Em suma: na autoficção, estética não é enfeite — é condição da existência literária do eu. Carrère sabe disso, e por isso seu livro não é um desabafo: é um ato formal de revelação construída. É nesse ponto que a autoficção se aproxima mais do romance do que da biografia: não por negar o real, mas por mostrar que o real só se revela quando transfigurado.

Carrère não está sozinho no palco da autoficção contemporânea. Ao seu lado, Annie Ernaux e Karl Ove Knausgård — dois nomes igualmente marcantes — exploram caminhos estéticos próprios para encenar o eu. E o que torna essa comparação fértil é perceber como cada um organiza formalmente o que entende como “verdade”.

Comecemos com Annie Ernaux. Sua escrita é marcada por uma economia quase seca.
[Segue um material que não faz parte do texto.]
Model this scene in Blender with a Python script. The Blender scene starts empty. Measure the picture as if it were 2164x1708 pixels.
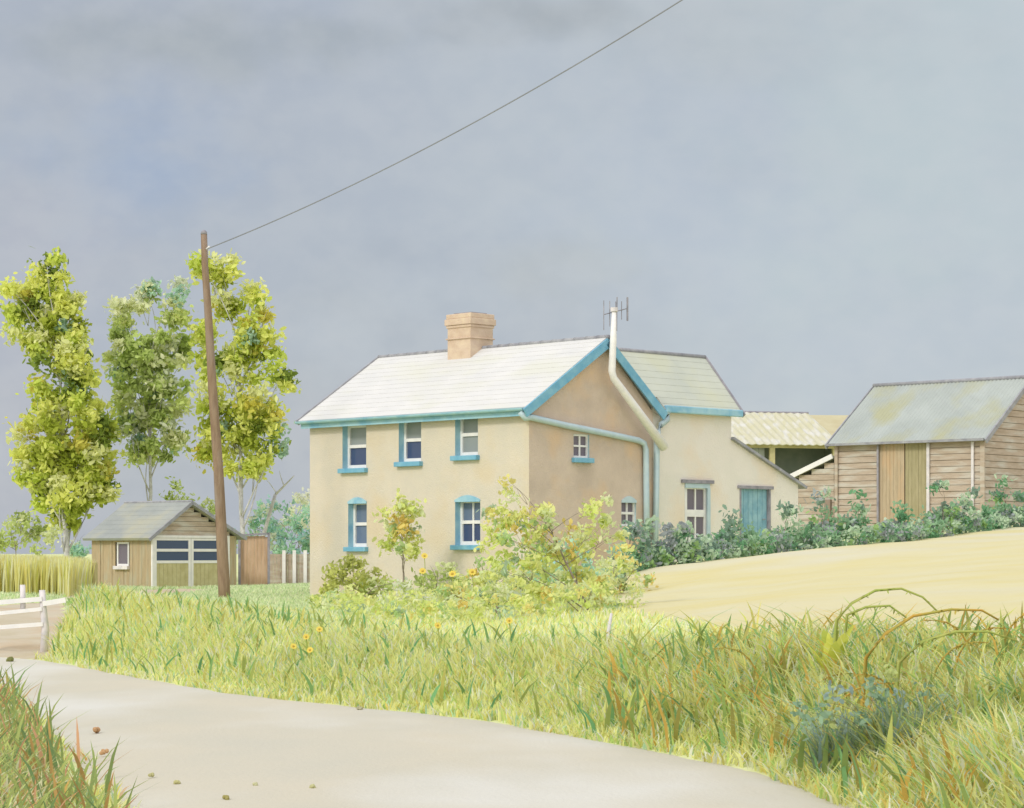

Não há floreios nem confissões sentimentais: há análise, distância, sociologia do eu. Em livros como O Lugar ou Os Anos, ela escreve contra a ilusão do individual. A estética da Ernaux é, portanto, de apagamento: apagar o estilo subjetivo para que surja a estrutura social. A linguagem, aqui, é instrumento de despersonalização. A primeira pessoa parece sempre constrangida, como se dissesse: “não sou eu que estou falando — é o tempo, é a classe, é o coletivo que fala através de mim”. O “eu” vira um caso empírico. A estética é científica. A verdade está no recuo, não na ênfase.

Já Karl Ove Knausgård, com seu monumental Minha Luta, segue caminho inverso. Sua autoficção é um mergulho brutal e hipertrofiado na experiência cotidiana. Mil páginas para uma tarde, um parágrafo para um pensamento. Knausgård revaloriza a prolixidade, o detalhe exaustivo, o tempo que se arrasta. Sua estética é a da imersão total — como se escrever muito fosse condição para dizer algo verdadeiro. Mas isso também é forma: é o uso do acúmulo como dispositivo. E no fundo, o que se vê é uma encenação do impasse: escrever para tornar-se real, mas nunca escapar da escrita. Como em Carrère, há um gesto metanarrativo: o livro se constrói também sobre o fracasso de representar fielmente a vida.

Carrère, nesse trio, se situa no meio. Nem o distanciamento sociológico de Ernaux, nem o dilúvio de detalhes de Knausgård. Sua escrita performa equilíbrio — entre o íntimo e o literário, entre a confissão e a composição. Em Ioga, isso se revela na escolha dos cortes, na elipse que dramatiza, na inserção de outras vozes (como o breve episódio com William Hurt). Há um senso de cena, de ritmo, de construção de clímax — uma carpintaria quase cinematográfica. É a estética do inacabado encenado. A verdade, aqui, aparece como algo que se tenta alcançar e falha — mas cuja tentativa é construída com precisão formal.

Essa comparação revela que, na autoficção, não há um caminho único para a sinceridade. Há estilos de relação com o eu. E, mais que isso, há uma consciência partilhada: a de que o eu só se torna inteligível — só se torna transmissível — quando moldado por uma estrutura. A estética, portanto, não é um luxo: é a própria matéria da verdade.